The NEF is the external face of the 5G SA core. It translates external requests into calls against AMF (event subscriptions via N29), PCF (traffic influence via N30), and UDM (identity resolution and parameter provisioning via N51). From an external AF's perspective, these are invisible β€” the AF sees only the NEF's API surface.

The PCF is the NEF's most important internal peer for traffic influence use cases. When an AF requests QoS or traffic steering via the NEF, the NEF delegates to the PCF via its standard N5 (Npcf_PolicyAuthorization) interface.
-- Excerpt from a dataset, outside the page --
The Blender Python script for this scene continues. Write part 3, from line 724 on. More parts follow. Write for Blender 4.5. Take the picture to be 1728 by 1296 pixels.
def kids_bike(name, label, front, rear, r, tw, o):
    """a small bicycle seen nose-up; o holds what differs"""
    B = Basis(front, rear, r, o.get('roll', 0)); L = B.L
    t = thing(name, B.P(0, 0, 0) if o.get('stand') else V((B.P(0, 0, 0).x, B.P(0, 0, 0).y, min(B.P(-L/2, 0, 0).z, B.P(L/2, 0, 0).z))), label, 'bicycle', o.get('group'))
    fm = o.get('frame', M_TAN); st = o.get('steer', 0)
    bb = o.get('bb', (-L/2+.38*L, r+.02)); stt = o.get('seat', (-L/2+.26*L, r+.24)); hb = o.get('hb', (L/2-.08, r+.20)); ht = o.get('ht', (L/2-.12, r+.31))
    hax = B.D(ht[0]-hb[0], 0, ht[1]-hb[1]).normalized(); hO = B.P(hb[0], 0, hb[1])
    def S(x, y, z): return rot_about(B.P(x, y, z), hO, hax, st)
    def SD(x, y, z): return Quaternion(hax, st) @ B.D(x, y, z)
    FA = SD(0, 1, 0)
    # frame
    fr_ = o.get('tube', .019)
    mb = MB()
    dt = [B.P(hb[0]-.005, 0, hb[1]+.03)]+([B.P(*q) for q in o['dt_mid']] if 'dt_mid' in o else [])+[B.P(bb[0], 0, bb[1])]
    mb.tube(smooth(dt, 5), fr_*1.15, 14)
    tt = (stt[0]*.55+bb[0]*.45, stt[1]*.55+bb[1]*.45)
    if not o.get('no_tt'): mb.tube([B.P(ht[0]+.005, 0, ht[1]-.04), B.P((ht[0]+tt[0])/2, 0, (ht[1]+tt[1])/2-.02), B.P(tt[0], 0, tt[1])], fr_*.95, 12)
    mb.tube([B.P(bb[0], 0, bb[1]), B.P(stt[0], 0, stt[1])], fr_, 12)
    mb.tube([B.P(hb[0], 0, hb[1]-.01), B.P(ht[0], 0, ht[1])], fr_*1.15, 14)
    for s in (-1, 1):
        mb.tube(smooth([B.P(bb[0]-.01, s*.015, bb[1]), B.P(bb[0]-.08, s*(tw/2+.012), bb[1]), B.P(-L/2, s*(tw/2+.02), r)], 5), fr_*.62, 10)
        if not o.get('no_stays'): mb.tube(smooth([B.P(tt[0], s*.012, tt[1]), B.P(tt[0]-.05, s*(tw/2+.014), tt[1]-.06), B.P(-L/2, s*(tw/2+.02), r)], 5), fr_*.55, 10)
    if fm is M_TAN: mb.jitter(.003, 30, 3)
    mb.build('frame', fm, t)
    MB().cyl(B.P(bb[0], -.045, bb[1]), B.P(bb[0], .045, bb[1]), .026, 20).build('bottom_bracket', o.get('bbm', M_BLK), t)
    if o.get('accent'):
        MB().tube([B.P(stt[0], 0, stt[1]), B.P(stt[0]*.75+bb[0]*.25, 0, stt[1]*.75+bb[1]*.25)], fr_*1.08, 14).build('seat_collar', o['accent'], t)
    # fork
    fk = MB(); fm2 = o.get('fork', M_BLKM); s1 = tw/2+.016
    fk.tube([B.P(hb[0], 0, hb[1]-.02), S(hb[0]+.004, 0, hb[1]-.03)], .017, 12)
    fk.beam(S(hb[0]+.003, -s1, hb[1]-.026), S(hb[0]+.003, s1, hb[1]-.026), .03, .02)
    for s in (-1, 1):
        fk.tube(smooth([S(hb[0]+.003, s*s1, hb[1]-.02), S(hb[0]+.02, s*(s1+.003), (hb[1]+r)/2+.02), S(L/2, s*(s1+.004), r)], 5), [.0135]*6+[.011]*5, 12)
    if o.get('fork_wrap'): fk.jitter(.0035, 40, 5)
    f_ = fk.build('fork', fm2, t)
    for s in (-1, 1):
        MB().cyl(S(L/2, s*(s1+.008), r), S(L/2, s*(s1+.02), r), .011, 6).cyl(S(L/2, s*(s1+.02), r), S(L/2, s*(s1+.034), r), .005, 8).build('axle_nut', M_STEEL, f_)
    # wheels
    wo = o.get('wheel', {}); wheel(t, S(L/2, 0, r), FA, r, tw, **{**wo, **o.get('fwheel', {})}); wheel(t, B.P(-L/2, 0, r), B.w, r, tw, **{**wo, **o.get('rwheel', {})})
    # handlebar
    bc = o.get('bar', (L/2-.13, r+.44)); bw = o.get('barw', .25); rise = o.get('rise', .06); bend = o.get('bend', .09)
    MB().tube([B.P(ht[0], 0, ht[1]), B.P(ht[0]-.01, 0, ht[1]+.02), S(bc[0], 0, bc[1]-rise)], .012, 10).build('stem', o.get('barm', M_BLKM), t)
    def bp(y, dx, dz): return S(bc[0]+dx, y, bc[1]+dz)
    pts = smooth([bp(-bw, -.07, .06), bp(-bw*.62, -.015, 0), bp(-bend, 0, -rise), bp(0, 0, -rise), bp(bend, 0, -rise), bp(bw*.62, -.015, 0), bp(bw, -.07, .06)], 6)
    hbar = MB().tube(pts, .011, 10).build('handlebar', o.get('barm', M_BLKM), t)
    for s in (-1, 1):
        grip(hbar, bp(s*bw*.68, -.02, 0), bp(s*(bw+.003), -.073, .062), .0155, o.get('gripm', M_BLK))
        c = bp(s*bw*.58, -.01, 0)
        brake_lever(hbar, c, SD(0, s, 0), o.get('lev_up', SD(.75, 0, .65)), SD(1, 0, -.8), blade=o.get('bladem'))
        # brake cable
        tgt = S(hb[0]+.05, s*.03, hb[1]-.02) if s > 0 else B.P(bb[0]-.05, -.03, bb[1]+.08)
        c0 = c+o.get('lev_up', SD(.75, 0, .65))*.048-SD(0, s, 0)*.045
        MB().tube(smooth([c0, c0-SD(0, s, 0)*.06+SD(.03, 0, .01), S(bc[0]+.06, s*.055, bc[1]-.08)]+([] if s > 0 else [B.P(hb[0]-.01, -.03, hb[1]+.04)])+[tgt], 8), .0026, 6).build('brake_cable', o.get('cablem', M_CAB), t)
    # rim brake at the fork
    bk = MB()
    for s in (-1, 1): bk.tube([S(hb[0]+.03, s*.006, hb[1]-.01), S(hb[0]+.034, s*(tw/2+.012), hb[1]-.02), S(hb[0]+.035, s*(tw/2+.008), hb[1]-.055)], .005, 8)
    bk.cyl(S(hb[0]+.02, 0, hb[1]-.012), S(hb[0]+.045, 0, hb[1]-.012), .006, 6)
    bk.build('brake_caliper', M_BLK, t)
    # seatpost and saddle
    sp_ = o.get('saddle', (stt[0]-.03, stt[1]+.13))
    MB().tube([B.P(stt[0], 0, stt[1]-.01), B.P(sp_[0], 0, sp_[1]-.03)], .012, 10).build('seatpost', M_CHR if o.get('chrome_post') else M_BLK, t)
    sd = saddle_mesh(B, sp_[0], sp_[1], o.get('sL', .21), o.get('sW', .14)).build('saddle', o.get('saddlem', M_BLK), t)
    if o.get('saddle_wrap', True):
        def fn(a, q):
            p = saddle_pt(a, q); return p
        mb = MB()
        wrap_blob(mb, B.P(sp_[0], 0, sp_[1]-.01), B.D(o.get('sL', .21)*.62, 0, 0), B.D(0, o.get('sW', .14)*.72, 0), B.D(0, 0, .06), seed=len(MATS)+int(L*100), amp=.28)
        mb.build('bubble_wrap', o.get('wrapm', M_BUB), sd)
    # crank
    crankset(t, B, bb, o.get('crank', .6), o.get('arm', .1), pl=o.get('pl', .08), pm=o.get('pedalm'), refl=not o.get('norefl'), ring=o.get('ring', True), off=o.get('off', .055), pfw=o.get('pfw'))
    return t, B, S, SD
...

The PCF then drives the SMF and UPF. The NEF acts as the authenticated broker between the external world and the policy enforcement chain.

The SEPP and NEF serve complementary roles at different boundaries: the SEPP protects signalling at the inter-PLMN boundary (N32); the NEF protects the internal SBA at the operator-to-external-AF boundary (N33). Neither should be bypassed β€” an AF connecting directly to internal NFs without going through the NEF has no operator-enforced access control.

The NRF registers the NEF as a discoverable NF within the operator core, allowing internal NFs to invoke NEF services. However, the NEF's northbound N33 interface is not part of the SBA β€” it uses operator-defined OAuth2 rather than NRF-issued tokens.